Christmas Wishlists: Getting what you ask for

Getting what you ask for

Imagine writing your Christmas wishlist and getting exactly what is on it – no more, no less. Would you be pleased?

There are three types of gifts – the exact match, nearly but not quite, and total surprises.

The exact match

So, you asked and you got. It’s exactly what you would have bought yourself with the same money.

Nearly but not quite

These are things that you asked for but the person changed something at their own discretion. It could be smaller or bigger. Maybe you asked for a book or a jigsaw and they chose the topic. These are a bit more exciting because of the surprise element.

Giving someone a gift like this requires more thought, and risk, but gives the opportunity to introduce a new interest into someone’s world.

Total surprises

Total surprise gifts can be sensible or silly gifts, but either way they are a bit of a risk. If they don’t like it, you can wonder why you bothered going to all the trouble of thinking of something different so try not to invest too much emotion or money in them.

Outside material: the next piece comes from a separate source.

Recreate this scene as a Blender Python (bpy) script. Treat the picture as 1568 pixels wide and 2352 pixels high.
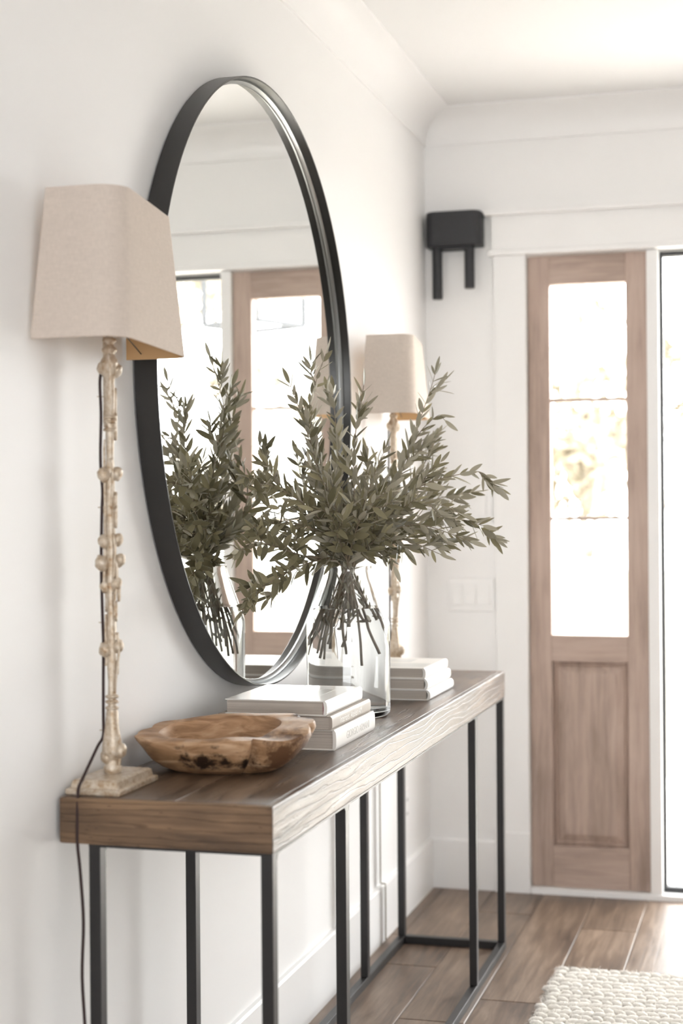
import bpy, math, random
from mathutils import Vector, Matrix, noise
random.seed(11)
for o in list(bpy.data.objects):
    bpy.data.objects.remove(o, do_unlink=True)
scene = bpy.context.scene
COL = scene.collection

# ------------------------------------------------------------------ camera
YAW, PITCH, ROLL = 0.2747, -0.0001, 0.0077
CAM = Vector((1.1486, -2.3333, 1.2637))
cam_data = bpy.data.cameras.new('camera')
cam = bpy.data.objects.new('camera', cam_data)
COL.objects.link(cam)
fw = Vector((-math.sin(YAW) * math.cos(PITCH), math.cos(YAW) * math.cos(PITCH), math.sin(PITCH)))
rt = Vector((math.cos(YAW), math.sin(YAW), 0))
up = rt.cross(fw)
cx_ = rt * math.cos(ROLL) - up * math.sin(ROLL)
cy_ = rt * math.sin(ROLL) + up * math.cos(ROLL)
cam.matrix_world = Matrix(((cx_.x, cy_.x, -fw.x, CAM.x), (cx_.y, cy_.y, -fw.y, CAM.y), (cx_.z, cy_.z, -fw.z, CAM.z), (0, 0, 0, 1)))
cam_data.sensor_fit = 'VERTICAL'
cam_data.sensor_height = 36.0
cam_data.lens = 36.0 * 3586.37 / 2352.0
cam_data.clip_start = 0.05
cam_data.clip_end = 200
cam_data.dof.use_dof = True
cam_data.dof.focus_distance = 3.25
cam_data.dof.aperture_fstop = 2.8
scene.camera = cam

# ------------------------------------------------------------------ sky, light, exposure
world = bpy.data.worlds.new('sky')
scene.world = world
world.use_nodes = True
bg = world.node_tree.nodes['Background']
bg.inputs['Color'].default_value = (0.985, 0.99, 1.0, 1)
bg.inputs['Strength'].default_value = 12.0

sun_d = bpy.data.lights.new('sun', 'SUN')
sun_d.energy = 16.0
sun_d.angle = math.radians(1.5)
sun_d.color = (1.0, 0.975, 0.94)
sun = bpy.data.objects.new('sun', sun_d)
COL.objects.link(sun)
sun.rotation_euler = Vector((0.42, -0.42, -0.80)).to_track_quat('-Z', 'Y').to_euler()


def portal(name, loc, rot, sx, sy):
    d = bpy.data.lights.new(name, 'AREA')
    d.shape = 'RECTANGLE'
    d.size, d.size_y = sx, sy
    d.cycles.is_portal = True
    o = bpy.data.objects.new(name, d)
    COL.objects.link(o)
    o.location = loc
    o.rotation_euler = rot


YB = 2.811          # back wall
HC = 2.5975         # ceiling
XR = 3.9            # right wall
YR = -4.6           # where the room opens behind the camera
portal('entry_daylight', (1.27, YB + 0.16, 1.07), (math.radians(-90), 0, 0), 1.9, 2.12)
RWX0, RWX1, RWZ0, RWZ1 = 1.4, 2.8, 0.65, 1.95     # unseen opening behind the camera, added and sized for fill light
portal('rear_fill_portal', ((RWX0 + RWX1) / 2, YR - 0.02, (RWZ0 + RWZ1) / 2), (math.radians(90), 0, 0), RWX1 - RWX0, RWZ1 - RWZ0)

scene.view_settings.view_transform = 'Standard'
scene.view_settings.look = 'None'
scene.view_settings.gamma = 1.0
scene.view_settings.use_curve_mapping = False
scene.view_settings.exposure = 0.46
scene.cycles.max_bounces = 11
scene.cycles.diffuse_bounces = 6
scene.cycles.glossy_bounces = 6
scene.cycles.transmission_bounces = 10
scene.cycles.transparent_max_bounces = 16
scene.cycles.sample_clamp_indirect = 12.0
scene.cycles.use_denoising = True
scene.cycles.use_adaptive_sampling = True
scene.cycles.adaptive_threshold = 0.03


# ------------------------------------------------------------------ materials
def new_mat(name):
    m = bpy.data.materials.new(name)
    m.use_nodes = True
    nt = m.node_tree
    return m, nt, nt.nodes['Principled BSDF']


def rgb(h):
    """sRGB 0-255 triple to linear."""
    out = []
    for c in h:
        c /= 255.0
        out.append(c / 12.92 if c <= 0.04045 else ((c + 0.055) / 1.055) ** 2.4)
    return (*out, 1)


def plain(name, col, rough=0.5, metal=0.0, spec=0.5, bump=0.0, bscale=60.0, vary=0.0, vscale=5.0):
    m, nt, b = new_mat(name)
    b.inputs['Base Color'].default_value = col
    b.inputs['Roughness'].default_value = rough
    b.inputs['Metallic'].default_value = metal
    b.inputs['Specular IOR Level'].default_value = spec
    tc = nt.nodes.new('ShaderNodeTexCoord')
    if vary:
        n = nt.nodes.new('ShaderNodeTexNoise')
        n.inputs['Scale'].default_value = vscale
        n.inputs['Detail'].default_value = 5
        nt.links.new(tc.outputs['Object'], n.inputs['Vector'])
        r = nt.nodes.new('ShaderNodeValToRGB')
        r.color_ramp.elements[0].position, r.color_ramp.elements[1].position = 0.3, 0.7
        r.color_ramp.elements[0].color = tuple(c * (1 - vary) for c in col[:3]) + (1,)
        r.color_ramp.elements[1].color = tuple(min(1, c * (1 + vary)) for c in col[:3]) + (1,)
        nt.links.new(n.outputs['Fac'], r.inputs['Fac'])
        nt.links.new(r.outputs['Color'], b.inputs['Base Color'])
    if bump:
        n = nt.nodes.new('ShaderNodeTexNoise')
        n.inputs['Scale'].default_value = bscale
        n.inputs['Detail'].default_value = 4
        nt.links.new(tc.outputs['Object'], n.inputs['Vector'])
        bp = nt.nodes.new('ShaderNodeBump')
        bp.inputs['Strength'].default_value = bump
        bp.inputs['Distance'].default_value = 0.002
        nt.links.new(n.outputs['Fac'], bp.inputs['Height'])
        nt.links.new(bp.outputs['Normal'], b.inputs['Normal'])
    return m


def wood(name, cols, axis, rough=0.45, spec=0.5, scale=1.0, stretch=14.0, bump=0.25, blotch=0.5, jitter=0.25, coat=0.0, pits=False):
    """cols: dark, mid, light; grain runs along axis (0,1,2)."""
    m, nt, b = new_mat(name)
    N = nt.nodes.new
    tc = N('ShaderNodeTexCoord')
    oi = N('ShaderNodeObjectInfo')
    mul = N('ShaderNodeMath'); mul.operation = 'MULTIPLY'; mul.inputs[1].default_value = 37.0
    nt.links.new(oi.outputs['Random'], mul.inputs[0])
    cmb = N('ShaderNodeCombineXYZ')
    for i in range(3):
        nt.links.new(mul.outputs[0], cmb.inputs[i])
    add = N('ShaderNodeVectorMath'); add.operation = 'ADD'
    nt.links.new(tc.outputs['Object'], add.inputs[0])
    nt.links.new(cmb.outputs[0], add.inputs[1])
    mp = N('ShaderNodeMapping')
    s = [60.0 * scale] * 3
    s[axis] = 60.0 * scale / stretch
    mp.inputs['Scale'].default_value = s
    nt.links.new(add.outputs[0], mp.inputs['Vector'])
    n1 = N('ShaderNodeTexNoise'); n1.inputs['Scale'].default_value = 1.0; n1.inputs['Detail'].default_value = 9; n1.inputs['Roughness'].default_value = 0.65
    n1.inputs['Distortion'].default_value = 0.6
    nt.links.new(mp.outputs[0], n1.inputs['Vector'])
    mp2 = N('ShaderNodeMapping')
    s2 = [9.0 * scale] * 3
    s2[axis] = 3.0 * scale
    mp2.inputs['Scale'].default_value = s2
    nt.links.new(add.outputs[0], mp2.inputs['Vector'])
    n2 = N('ShaderNodeTexNoise'); n2.inputs['Scale'].default_value = 1.0; n2.inputs['Detail'].default_value = 5
    nt.links.new(mp2.outputs[0], n2.inputs['Vector'])
    mix = N('ShaderNodeMix'); mix.data_type = 'FLOAT'
    mix.inputs['Factor'].default_value = blotch
    nt.links.new(n1.outputs['Fac'], mix.inputs['A'])
    nt.links.new(n2.outputs['Fac'], mix.inputs['B'])
    r = N('ShaderNodeValToRGB')
    e = r.color_ramp.elements
    e[0].position, e[0].color = 0.33, cols[0]
    e[1].position, e[1].color = 0.68, cols[2]
    k = e.new(0.5); k.color = cols[1]
    nt.links.new(mix.outputs['Result'], r.inputs['Fac'])
    hsv = N('ShaderNodeHueSaturation')
    mr = N('ShaderNodeMapRange')
    mr.inputs['To Min'].default_value = 1 - jitter
    mr.inputs['To Max'].default_value = 1 + jitter
    nt.links.new(oi.outputs['Random'], mr.inputs['Value'])
    nt.links.new(mr.outputs['Result'], hsv.inputs['Value'])
    nt.links.new(r.outputs['Color'], hsv.inputs['Color'])
    nt.links.new(hsv.outputs['Color'], b.inputs['Base Color'])
    rr = N('ShaderNodeMapRange')
    rr.inputs['To Min'].default_value = rough - 0.1
    rr.inputs['To Max'].default_value = rough + 0.12
    nt.links.new(n1.outputs['Fac'], rr.inputs['Value'])
    nt.links.new(rr.outputs['Result'], b.inputs['Roughness'])
    b.inputs['Specular IOR Level'].default_value = spec
    if coat:
        b.inputs['Coat Weight'].default_value = coat
        b.inputs['Coat Roughness'].default_value = 0.25
    bp = N('ShaderNodeBump')
    bp.inputs['Strength'].default_value = bump
    bp.inputs['Distance'].default_value = 0.002
    nt.links.new(n1.outputs['Fac'], bp.inputs['Height'])
    nt.links.new(bp.outputs['Normal'], b.inputs['Normal'])
    if pits:
        # cathedral grain lines and small worm holes, as relief and colour
        wv = N('ShaderNodeTexWave'); wv.wave_type = 'BANDS'; wv.bands_direction = 'XYZ'[2 if axis != 2 else 0]
        wv.inputs['Scale'].default_value = 1.0; wv.inputs['Distortion'].default_value = 11.0; wv.inputs['Detail'].default_value = 4; wv.inputs['Detail Scale'].default_value = 1.3
        mp3 = N('ShaderNodeMapping')
        s3 = [22.0] * 3
        s3[axis] = 2.2
        mp3.inputs['Scale'].default_value = s3
        nt.links.new(add.outputs[0], mp3.inputs['Vector'])
        nt.links.new(mp3.outputs[0], wv.inputs['Vector'])
        ln = N('ShaderNodeMapRange'); ln.inputs['From Min'].default_value = 0.0; ln.inputs['From Max'].default_value = 0.10
        nt.links.new(wv.outputs['Fac'], ln.inputs['Value'])
        vo = N('ShaderNodeTexVoronoi'); vo.inputs['Scale'].default_value = 1.0
        mp4 = N('ShaderNodeMapping')
        s4 = [95.0] * 3
        s4[axis] = 26.0
        mp4.inputs['Scale'].default_value = s4
        nt.links.new(add.outputs[0], mp4.inputs['Vector'])
        nt.links.new(mp4.outputs[0], vo.inputs['Vector'])
        ho = N('ShaderNodeMapRange'); ho.inputs['From Min'].default_value = 0.06; ho.inputs['From Max'].default_value = 0.13
        nt.links.new(vo.outputs['Distance'], ho.inputs['Value'])
        pr_ = N('ShaderNodeMath'); pr_.operation = 'MULTIPLY'
        nt.links.new(ln.outputs['Result'], pr_.inputs[0]); nt.links.new(ho.outputs['Result'], pr_.inputs[1])
        dk = N('ShaderNodeMix'); dk.data_type = 'RGBA'; dk.blend_type = 'MULTIPLY'
        fi = N('ShaderNodeMapRange'); fi.inputs['To Min'].default_value = 0.55; fi.inputs['To Max'].default_value = 0.0
        nt.links.new(pr_.outputs[0], fi.inputs['Value'])
        nt.links.new(fi.outputs['Result'], dk.inputs['Factor'])
        nt.links.new(hsv.outputs['Color'], dk.inputs['A'])
        dk.inputs['B'].default_value = (0.25, 0.2, 0.17, 1)
        nt.links.new(dk.outputs['Result'], b.inputs['Base Color'])
        bp2 = N('ShaderNodeBump'); bp2.inputs['Strength'].default_value = 0.5; bp2.inputs['Distance'].default_value = 0.0012
        nt.links.new(pr_.outputs[0], bp2.inputs['Height'])
        nt.links.new(bp.outputs['Normal'], bp2.inputs['Normal'])
        nt.links.new(bp2.outputs['Normal'], b.inputs['Normal'])
    return m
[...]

But if they do, you can change their world.

Surprise gifts are often things that they don’t take to immediately (why did you get me that? do you even know me?) but once the initial reaction is past and they start thinking about it, you could be onto a real winner.

Perhaps the ideal is to get a mixture of gifts – something you asked for, things that are fairly safe, and at least one or two total surprises.

It’s the total surprise gifts that are the memorable ones.